Identical hand-cranked generators can be used to show that a generator can function as a motor and vice versa. If mechanical energy is put into the one of the devices by turning the crank, electrical energy can be produced. If that electrical energy in the form of voltage is applied to the other, then mechanical energy can be produced (motor action).
In the video below, the crank of one of the devices is turned to put in mechanical energy, resulting in electrical energy at the output. The handle of the other device is turned because electrical input is operating it as a motor. The last segment of the film lines up the handles of the devices and then turns the generator 1 turn. You can observe that the handle of the "motor" turns about 60% of a turn, indicating an efficiency of about 60% for the generator/motor exchange. But that is almost twice the efficiency of the electric generation system of the U.S., which yields electricity at about 33% efficiency! The reason is that this generator/motor pair does not have to go through the "thermal bottleneck" imposed by the second law of thermodynamics on the common electrical generation plants which operate as heat engines.
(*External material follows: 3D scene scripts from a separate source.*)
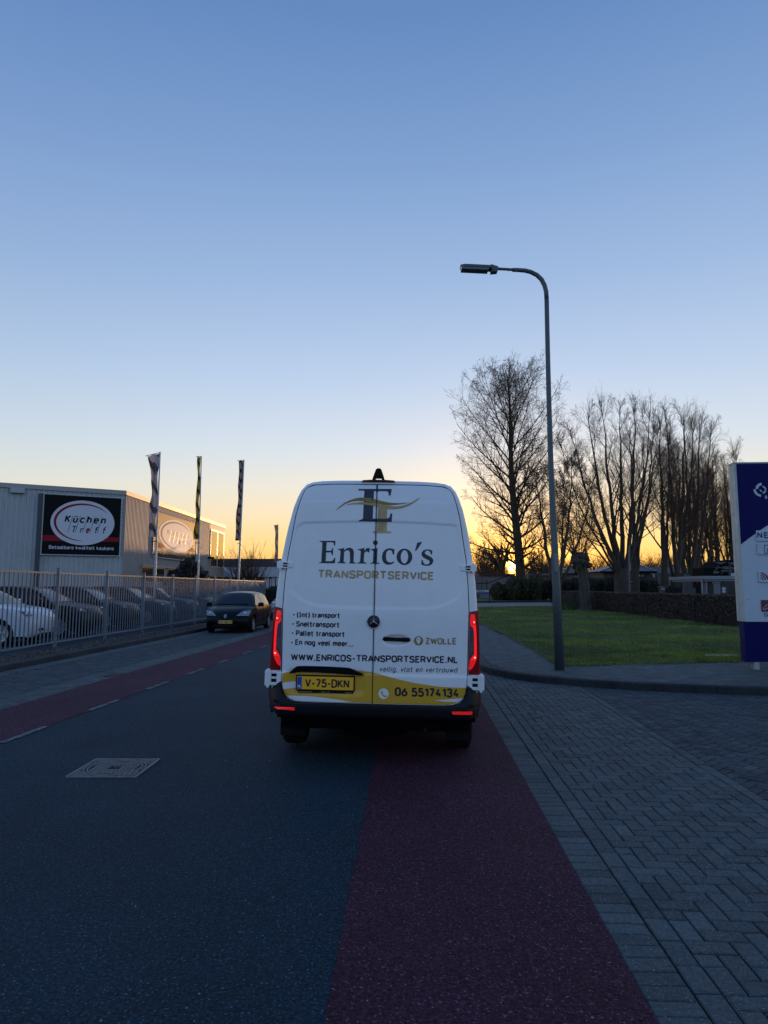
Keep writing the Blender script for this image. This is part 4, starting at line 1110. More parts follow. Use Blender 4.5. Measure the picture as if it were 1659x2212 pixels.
# third brake lamp and camera on the roof edge
cx, cz = VL(850, 122)
m_ = MB(); yt = base_y(0, 2.68)
m_.prism([(-.165, 0), (-.150, .014), (-.06, .020), (.06, .020), (.150, .014), (.165, 0)], lambda u, v, d: (u + cx, yt - .03 + d, 2.672 + v), 0, .14); m_\
    .build('high_brake_lamp', M_dlens, van, bevel=.006)
m_ = MB()
fr_out = [(-.060, 0), (-.052, .03), (-.036, .075), (-.026, .102), (-.012, .112), (.012, .112), (.026, .102), (.036, .075), (.052, .03), (.060, 0), (.034, 0), (.028, .024), (-.028, .024), (-.034, 0)]
m_.prism(fr_out, lambda u, v, d: (u + cx, yt - .05 + d, 2.688 + v), 0, .11); cam_p = m_.build('reversing_camera', M_seal, van, bevel=.006)
m_ = MB(); m_.cbox(cx - .06, cx + .06, yt - .03, yt + .05, 2.678, 2.686, .003); m_.build('camera_foot', M_vw, cam_p)
# roof seams ends, underbody, exhaust, wheels, flaps
m_ = MB(); m_.box(-.86, .86, .5, 5.9, .26, .55); m_.box(-.55, .55, .25, .6, .34, .5); m_.box(-.62, .62, .12, .22, .36, .46)
m_.tube([(-.5, .9, .42), (.5, .9, .42)], .06, 8); m_.tube([(-.78, 1.0, .34), (.78, 1.0, .34)], .055, 8); m_.box(-.94, .94, 1.45, 4.5, .19, .5); m_.box(-.90, .90, 5.4, 5.56, .14, .5); m_.box(-.70, .70, 4.5, 5.4, .16, .5); m_.box(-.74, .74, .8, 1.45, .24, .5); m_.lathe([(.33, -.1), (.34, -.06), (.34, .06), (.33, .1)], (0, .62, .33), 'z', 20); m_.box(-.90, .90, .30, .34, .30, .5); m_.build('underbody', M_under, van)  # boxes hang low, shaped to block light from getting under the van
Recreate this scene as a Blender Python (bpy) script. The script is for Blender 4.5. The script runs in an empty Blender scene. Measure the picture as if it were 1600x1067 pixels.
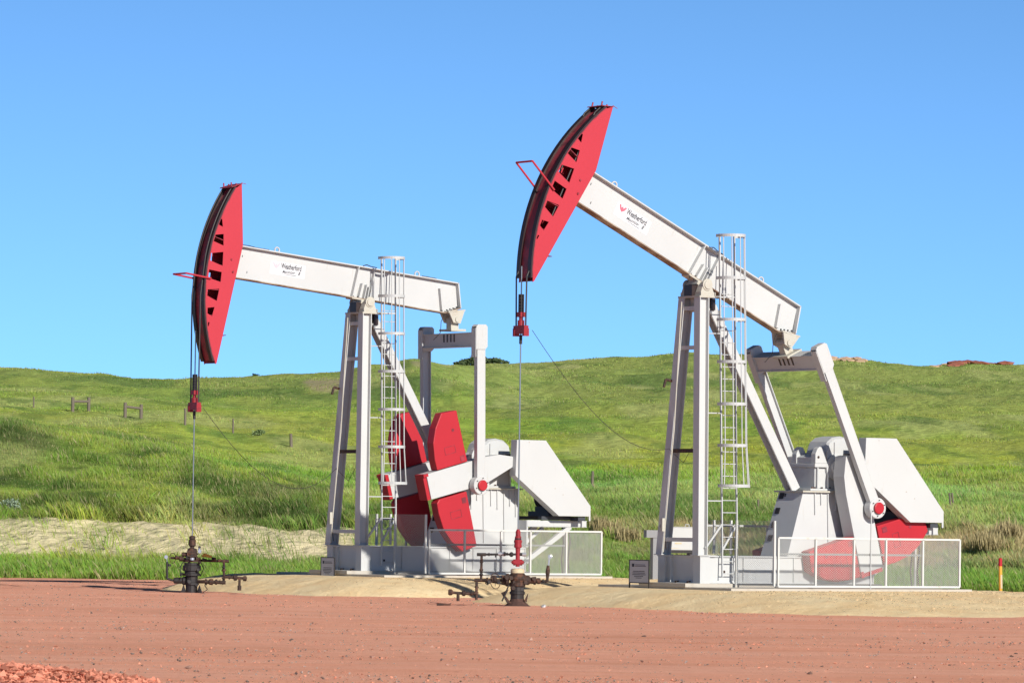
import bpy, bmesh, math, random
import numpy as np
from mathutils import Vector, Matrix
random.seed(7); RNG = np.random.default_rng(11)
S = bpy.context.scene
COL = S.collection
PI = math.pi
# ------------------------------------------------------------------ camera
F, ROLL, HZ, HC = 7389.8, 0.0137, 810.85, 2.122      # focal (px of a 1600 px wide frame), roll, horizon row, eye height
PITCH = math.atan((HZ - 533.5) / F)
cd = bpy.data.cameras.new('camera'); cam = bpy.data.objects.new('camera', cd); COL.objects.link(cam)
cd.sensor_width = 36; cd.lens = 36 * F / 1600; cd.clip_start = 0.5; cd.clip_end = 6000
fw = Vector((0, math.cos(PITCH), math.sin(PITCH))); r0 = Vector((1, 0, 0)); u0 = Vector((0, -math.sin(PITCH), math.cos(PITCH)))
rt = r0 * math.cos(ROLL) + u0 * math.sin(ROLL); up = u0 * math.cos(ROLL) - r0 * math.sin(ROLL)
cam.matrix_world = Matrix(((rt.x, up.x, -fw.x, 0), (rt.y, up.y, -fw.y, 0), (rt.z, up.z, -fw.z, HC), (0, 0, 0, 1)))
S.camera = cam
# ------------------------------------------------------------------ sky, sun, exposure
YAW = 0.6036
SA, SB = 0.02, 0.475                                  # light travels along (SA, 1, -SB) in a pump's own frame
cy, sy = math.cos(YAW), math.sin(YAW)
trav = Vector((SA * cy - sy, SA * sy + cy, -SB)).normalized()
tos = -trav
sun_el = math.asin(tos.z); sun_rot = math.atan2(tos.x, tos.y)
W = bpy.data.worlds.new("World"); S.world = W; W.use_nodes = True
nt = W.node_tree; nt.nodes.clear()
wo = nt.nodes.new('ShaderNodeOutputWorld'); bg = nt.nodes.new('ShaderNodeBackground')
sk = nt.nodes.new('ShaderNodeTexSky'); sk.sky_type = 'NISHITA'; sk.sun_disc = False
sk.sun_elevation = sun_el; sk.sun_rotation = sun_rot; sk.air_density = 1.0; sk.dust_density = 0.2; sk.ozone_density = 2.5; sk.altitude = 800
tc = nt.nodes.new('ShaderNodeTexCoord'); mp = nt.nodes.new('ShaderNodeMapping')
mp.inputs['Scale'].default_value = (1, 1, 1.35); mp.inputs['Location'].default_value = (0, 0, 0.17)
nt.links.new(tc.outputs['Generated'], mp.inputs['Vector']); nt.links.new(mp.outputs['Vector'], sk.inputs['Vector'])
SKYTINT = (0.93, 1.345, 1.64)   # clear dry prairie air: a touch deeper blue than the model's
hs = nt.nodes.new('ShaderNodeHueSaturation'); hs.inputs['Saturation'].default_value = 1.0
nt.links.new(sk.outputs['Color'], hs.inputs['Color'])
sz_ = nt.nodes.new('ShaderNodeSeparateXYZ'); nt.links.new(tc.outputs['Generated'], sz_.inputs[0])
zr = nt.nodes.new('ShaderNodeMapRange'); zr.inputs[1].default_value = 0.02; zr.inputs[2].default_value = 0.42; zr.inputs[3].default_value = 1.0; zr.inputs[4].default_value = 0.15
nt.links.new(sz_.outputs[2], zr.inputs[0]); vm = nt.nodes.new('ShaderNodeVectorMath'); vm.operation = 'SCALE'
tm = nt.nodes.new('ShaderNodeVectorMath'); tm.operation = 'MULTIPLY'; tm.inputs[1].default_value = SKYTINT
nt.links.new(hs.outputs['Color'], tm.inputs[0]); nt.links.new(tm.outputs[0], vm.inputs[0]); nt.links.new(zr.outputs[0], vm.inputs['Scale'])
nt.links.new(vm.outputs[0], bg.inputs['Color']); bg.inputs['Strength'].default_value = 0.13
nt.links.new(bg.outputs['Background'], wo.inputs['Surface'])
sd = bpy.data.lights.new('sun', 'SUN'); sun = bpy.data.objects.new('sun', sd); COL.objects.link(sun)
sd.energy = 4.9; sd.angle = math.radians(0.5); sd.color = (1.0, 0.955, 0.88)
sun.rotation_euler = trav.to_track_quat('-Z', 'Y').to_euler()
S.view_settings.view_transform = 'Standard'; S.view_settings.look = 'None'; S.view_settings.gamma = 1
S.view_settings.exposure = 0.12
# ------------------------------------------------------------------ materials
def node(nt, t, **kw):
    n = nt.nodes.new(t)
    for k, v in kw.items(): setattr(n, k, v)
    return n
def mat(name, col, rough=0.6, metal=0.0, grime=0.0, gcol=(0.2, 0.12, 0.06), scale=3.0, bump=0.0, bscale=30, var=0.06, streak=False, spec=0.4, thr=0.55):
    m = bpy.data.materials.new(name); m.use_nodes = True; t = m.node_tree; b = t.nodes['Principled BSDF']
    b.inputs['Roughness'].default_value = rough; b.inputs['Metallic'].default_value = metal
    b.inputs['Specular IOR Level'].default_value = spec
    co = node(t, 'ShaderNodeTexCoord'); last = None
    no = node(t, 'ShaderNodeTexNoise'); no.inputs['Scale'].default_value = scale; no.inputs['Detail'].default_value = 6
    if streak:
        mpn = node(t, 'ShaderNodeMapping'); mpn.inputs['Scale'].default_value = (6, 6, 0.8)
        t.links.new(co.outputs['Object'], mpn.inputs['Vector']); t.links.new(mpn.outputs['Vector'], no.inputs['Vector'])
    else: t.links.new(co.outputs['Object'], no.inputs['Vector'])
    n2 = node(t, 'ShaderNodeTexNoise'); n2.inputs['Scale'].default_value = scale * 0.37; n2.inputs['Detail'].default_value = 3
    t.links.new(co.outputs['Object'], n2.inputs['Vector'])
    mx = node(t, 'ShaderNodeMix', data_type='RGBA')
    mx.inputs[6].default_value = (*[c * (1 - var) for c in col], 1); mx.inputs[7].default_value = (*[min(1, c * (1 + var)) for c in col], 1)
    t.links.new(n2.outputs['Fac'], mx.inputs[0]); last = mx.outputs[2]
    if grime > 0:
        rp = node(t, 'ShaderNodeMapRange'); rp.inputs[1].default_value = thr; rp.inputs[2].default_value = thr + 0.2; rp.inputs[4].default_value = grime
        t.links.new(no.outputs['Fac'], rp.inputs[0])
        m2 = node(t, 'ShaderNodeMix', data_type='RGBA'); m2.inputs[7].default_value = (*gcol, 1)
        t.links.new(rp.outputs[0], m2.inputs[0]); t.links.new(last, m2.inputs[6]); last = m2.outputs[2]
    t.links.new(last, b.inputs['Base Color'])
    if bump > 0:
        n3 = node(t, 'ShaderNodeTexNoise'); n3.inputs['Scale'].default_value = bscale; n3.inputs['Detail'].default_value = 4
        t.links.new(co.outputs['Object'], n3.inputs['Vector'])
        bp = node(t, 'ShaderNodeBump'); bp.inputs['Strength'].default_value = bump; bp.inputs['Distance'].default_value = 0.02
        t.links.new(n3.outputs['Fac'], bp.inputs['Height']); t.links.new(bp.outputs['Normal'], b.inputs['Normal'])
    return m
M = {}
M['white'] = mat('white_paint', (0.535, 0.54, 0.532), 0.5, grime=0.42, gcol=(0.36, 0.30, 0.22), scale=2.2, streak=True, thr=0.635, bump=0.05, bscale=6)
M['cream'] = mat('cream_paint', (0.50, 0.475, 0.405), 0.5, grime=0.4, gcol=(0.4, 0.28, 0.15), scale=5, thr=0.55)
M['galv'] = mat('galvanised', (0.50, 0.51, 0.505), 0.45, metal=0.0, grime=0.2, gcol=(0.4, 0.36, 0.3), scale=6)
M['mesh_rail'] = mat('rail_paint', (0.60, 0.60, 0.57), 0.5, grime=0.35, gcol=(0.42, 0.3, 0.18), scale=7, thr=0.58)
M['red'] = mat('red_paint', (0.43, 0.014, 0.024), 0.5, grime=0.25, gcol=(0.32, 0.02, 0.02), scale=2.5, var=0.08, thr=0.6)
M['head_red'] = mat('sun_bleached_red', (0.47, 0.028, 0.045), 0.55, grime=0.2, gcol=(0.5, 0.03, 0.04), scale=1.4, var=0.07, thr=0.6)
M['greasy'] = mat('greasy_red_steel', (0.34, 0.035, 0.05), 0.45, grime=0.75, gcol=(0.07, 0.02, 0.025), scale=3.5, thr=0.45, var=0.3)
M['grease'] = mat('black_grease', (0.035, 0.022, 0.022), 0.4, grime=0.3, gcol=(0.10, 0.05, 0.04), scale=5)
M['rust'] = mat('rusty_iron', (0.042, 0.024, 0.018), 0.7, grime=0.8, gcol=(0.16, 0.07, 0.04), scale=9, thr=0.5, bump=0.4, bscale=40, var=0.3)
M['rust_edge'] = mat('rust_stained_paint', (0.42, 0.33, 0.24), 0.7, grime=0.8, gcol=(0.2, 0.09, 0.045), scale=6, thr=0.5)
M['flange_rust_shade'] = mat('rust_and_shade_flange', (0.40, 0.33, 0.26), 0.7, grime=0.9, gcol=(0.16, 0.08, 0.045), scale=2.5, thr=0.42)  # rust, with the shade under the beam also put into the brown
M['rail_shade'] = mat('shade_darkened_rail', (0.22, 0.23, 0.23), 0.6)  # rail colour darkened in place of the shade behind the mesh
M['dull_red'] = mat('oily_red_paint', (0.30, 0.02, 0.028), 0.45, grime=.6, gcol=(.10, .02, .02), scale=9)
M['rail_shade2'] = mat('grey_panel', (0.27, 0.27, 0.28), 0.6)
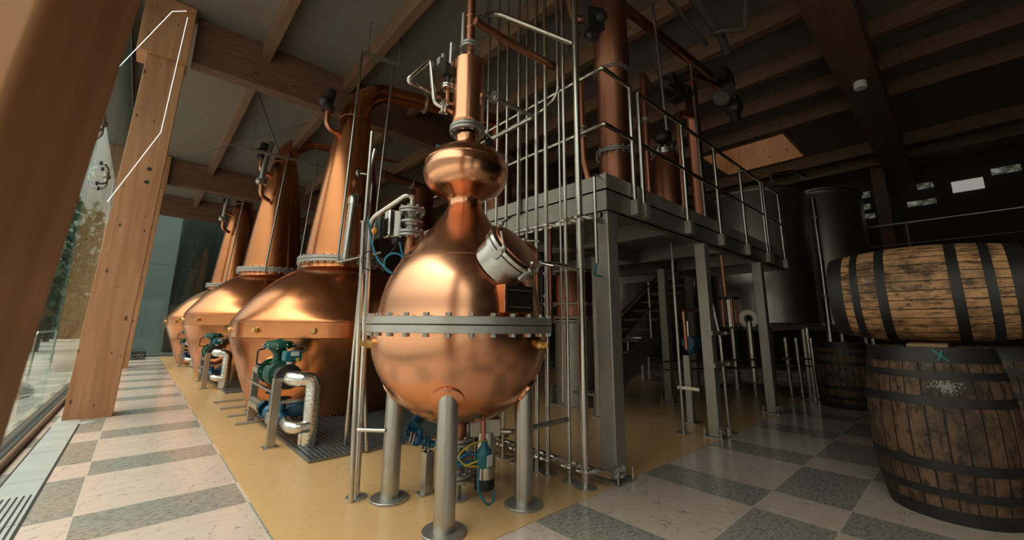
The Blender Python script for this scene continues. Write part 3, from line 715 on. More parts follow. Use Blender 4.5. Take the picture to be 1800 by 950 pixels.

The high efficiency of the transfer of energy from a generator to a motor finds widespread application in the operation of diesel-electric locomotives. It is difficult to mechanically transfer energy from the powerful diesel engines to the wheels of the locomotive which have low-friction metal-to-metal contact with the steel rails. So the power of the diesel engines is used to run a generator, and the generated electric power is used to operate electric traction motors to drive the wheels. The generated electric power can be very slowly and smoothly transferred to the wheels by the electric motors which drive the axles. You don't "pop the clutch" on a big locomotive with steel-on-steel wheels! You would just sit and spin the wheels until you melted the rails.